CHARACTERISATION OF ATMOSPHERIC TRANSMITTANCE AT WAVELENGTHS TO BE USED IN TERABIT OPTICAL COMMUNICATIONS (ARTES 4.0 SL SPL 6C.053)

Description

The objective of the activity is to characterise narrow attenuation lines (due to absorption or scattering) in the optical C-band (and ideally L-band) and to evaluate their effect on the communication performance of terabit-per-second feeder links. The activity will develop a testbed to perform measurements and to compare them against existing models. Targeted Improvements: 100% reliability improvement of terabit per second optical communication links. Description: Absorption lines may degrade the capacity of high throughput optical communication links through the atmosphere. Highly accurate data bases of narrow band absorption lines are not availablebut are required to (for instance) optimally tune the transmission band of optical amplifiers for feeder-link applications. This activity will therefore develop a measurement setup to characterise the atmospheric transmittance and compare it with available databases (e.g., MODTRAN). The impact of the number, precise wavelength, and attenuation depth of those lines on a high data rate (>100 Gbps) communications system will be evaluated. This will contribute to the design of optical communication systems by identifying useful WDM channels in the optical C-band (and ideally L-band).
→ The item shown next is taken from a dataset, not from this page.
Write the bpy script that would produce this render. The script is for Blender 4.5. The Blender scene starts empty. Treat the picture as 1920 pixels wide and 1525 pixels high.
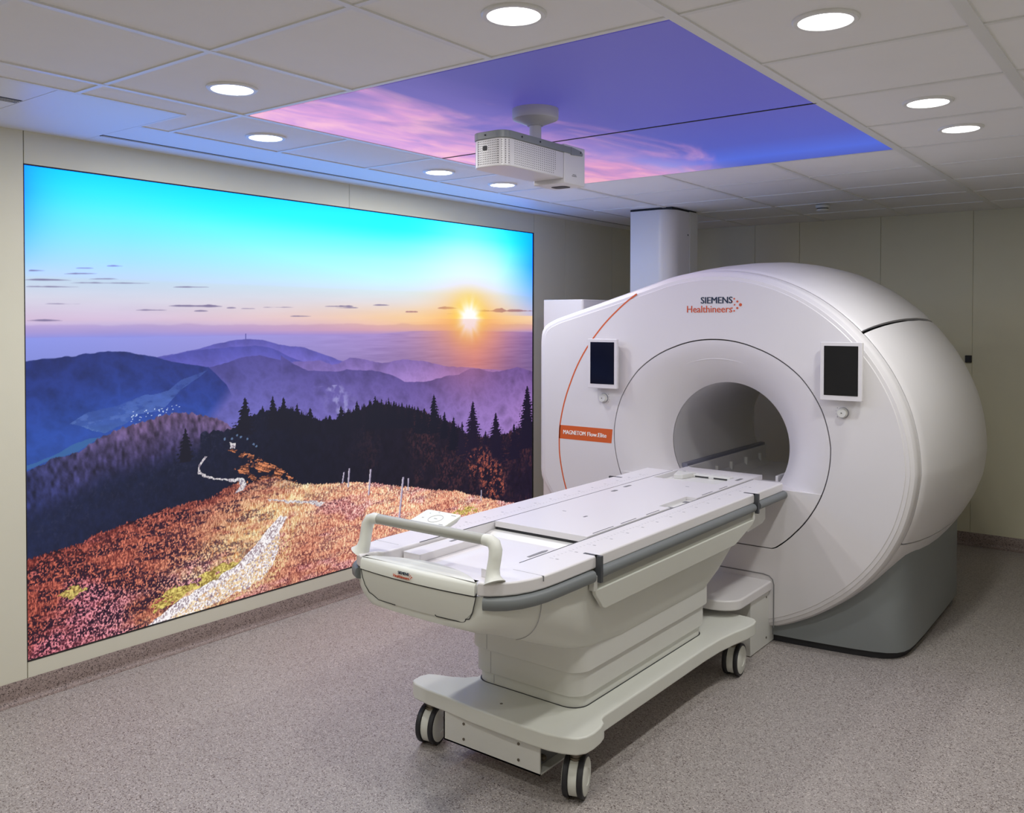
import bpy, bmesh, math, random
import numpy as np
from mathutils import Vector, Matrix

sc = bpy.context.scene
C = sc.collection
PI = math.pi
R = math.radians

# ------------------------------------------------------------------ camera
CAM = (4.196, 0.0, 1.73)
YAW, PITCH, ROLL = 0.655782548, 0.0179962, 0.00164526
cam_d = bpy.data.cameras.new('camera')
cam_d.sensor_fit = 'HORIZONTAL'
cam_d.sensor_width = 36.0
cam_d.lens = 1667.76 / 1920 * 36.0
cam_d.shift_x = 7.14 / 1920
cam_d.shift_y = -128.94 / 1920
cam_d.clip_start = 0.05
cam = bpy.data.objects.new('camera', cam_d)
fw = Vector((-math.sin(YAW) * math.cos(PITCH), math.cos(YAW) * math.cos(PITCH), -math.sin(PITCH)))
rt = Vector((math.cos(YAW), math.sin(YAW), 0))
up = rt.cross(fw)
c_, s_ = math.cos(ROLL), math.sin(ROLL)
rt, up = c_ * rt + s_ * up, -s_ * rt + c_ * up
m = Matrix((rt, up, -fw)).transposed().to_4x4()
m.translation = Vector(CAM)
cam.matrix_world = m
C.objects.link(cam)
sc.camera = cam

# ------------------------------------------------------------------ world, exposure
w = bpy.data.worlds.new('world')
w.use_nodes = True
w.node_tree.nodes['Background'].inputs[0].default_value = (0.9, 0.95, 1.0, 1)
w.node_tree.nodes['Background'].inputs[1].default_value = 0.0
sc.world = w
sc.view_settings.view_transform = 'Standard'
sc.view_settings.look = 'None'
sc.view_settings.gamma = 1.0
sc.view_settings.exposure = 0.0
sc.view_settings.use_curve_mapping = False
sc.cycles.use_denoising = True
sc.cycles.max_bounces = 10
sc.cycles.diffuse_bounces = 7
sc.cycles.caustics_reflective = False
sc.cycles.caustics_refractive = False
sc.cycles.sample_clamp_indirect = 6.0

# strengths to tune
LAMP_W = 9.5          # watts of each ceiling downlight
LAMP_COL = (1.0, 1.0, 0.965)
LENS_EMIT = 6.0
PICTURE_EMIT = 1.0
SKY_EMIT = 1.0

H = 2.589              # ceiling height
XR, YF, YB = 4.95, -1.6, 7.65   # right wall, wall behind the camera, back wall
# downlight positions (x, y); the last ones are the rows behind and beside the viewer
LAMPS = [(1.365, 2.0), (2.675, 2.0), (0.745, 2.62), (0.745, 3.83), (0.748, 4.42),
         (3.355, 2.575), (3.365, 3.77), (3.37, 4.365),
         (3.37, 0.78), (1.365, 0.78), (2.2, -0.4)]
LAMP_OBJS = []
for lx, ly in LAMPS:
    ld = bpy.data.lights.new('downlight_light', 'AREA')
    ld.shape = 'DISK'; ld.size = 0.14; ld.energy = LAMP_W; ld.color = LAMP_COL
    lo = bpy.data.objects.new('downlight_light', ld)
    lo.location = (lx, ly, H - 0.012)
    C.objects.link(lo)
    LAMP_OBJS.append(lo)


# ------------------------------------------------------------------ helpers
def lin(c):
    c = c / 255.0
    return c / 12.92 if c <= 0.04045 else ((c + 0.055) / 1.055) ** 2.4


def rgb(r, g, b):
    return (lin(r), lin(g), lin(b), 1.0)


def material(name, col, rough=0.5, metal=0.0, spec=0.5, vary=0.03, vscale=6.0, bump=0.0, bscale=300.0, coat=0.0):
    mt = bpy.data.materials.new(name)
    mt.use_nodes = True
    nt = mt.node_tree
    b = nt.nodes['Principled BSDF']
    b.inputs['Roughness'].default_value = rough
    b.inputs['Metallic'].default_value = metal
    b.inputs['Specular IOR Level'].default_value = spec
    b.inputs['Coat Weight'].default_value = coat
    tc = nt.nodes.new('ShaderNodeTexCoord')
    no = nt.nodes.new('ShaderNodeTexNoise')
    no.inputs['Scale'].default_value = vscale
    nt.links.new(tc.outputs['Object'], no.inputs['Vector'])
    mx = nt.nodes.new('ShaderNodeMix')
    mx.data_type = 'RGBA'
    mx.inputs['A'].default_value = tuple(max(0, c * (1 - vary)) for c in col[:3]) + (1,)
    mx.inputs['B'].default_value = tuple(min(1, c * (1 + vary)) for c in col[:3]) + (1,)
    nt.links.new(no.outputs['Fac'], mx.inputs['Factor'])
    nt.links.new(mx.outputs['Result'], b.inputs['Base Color'])
    if bump:
        n2 = nt.nodes.new('ShaderNodeTexNoise')
        n2.inputs['Scale'].default_value = bscale
        nt.links.new(tc.outputs['Object'], n2.inputs['Vector'])
        bp = nt.nodes.new('ShaderNodeBump')
        bp.inputs['Strength'].default_value = bump
        bp.inputs['Distance'].default_value = 0.001
        nt.links.new(n2.outputs['Fac'], bp.inputs['Height'])
        nt.links.new(bp.outputs['Normal'], b.inputs['Normal'])
    return mt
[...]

This activity will: a) Research on available simulated/measured data on optical transmittance, considering all relevant atmospheric molecules. b) Design and develop a setup for measuring the optical transmittance in a ground-to-ground link. c) Analyse the results and compare with data bases. d) Extrapolate the results for ground-to-satellite links e) Set a wavelength plan according to the achievable communications performance to reach aggregated throughput inthe order of terabit-per-second.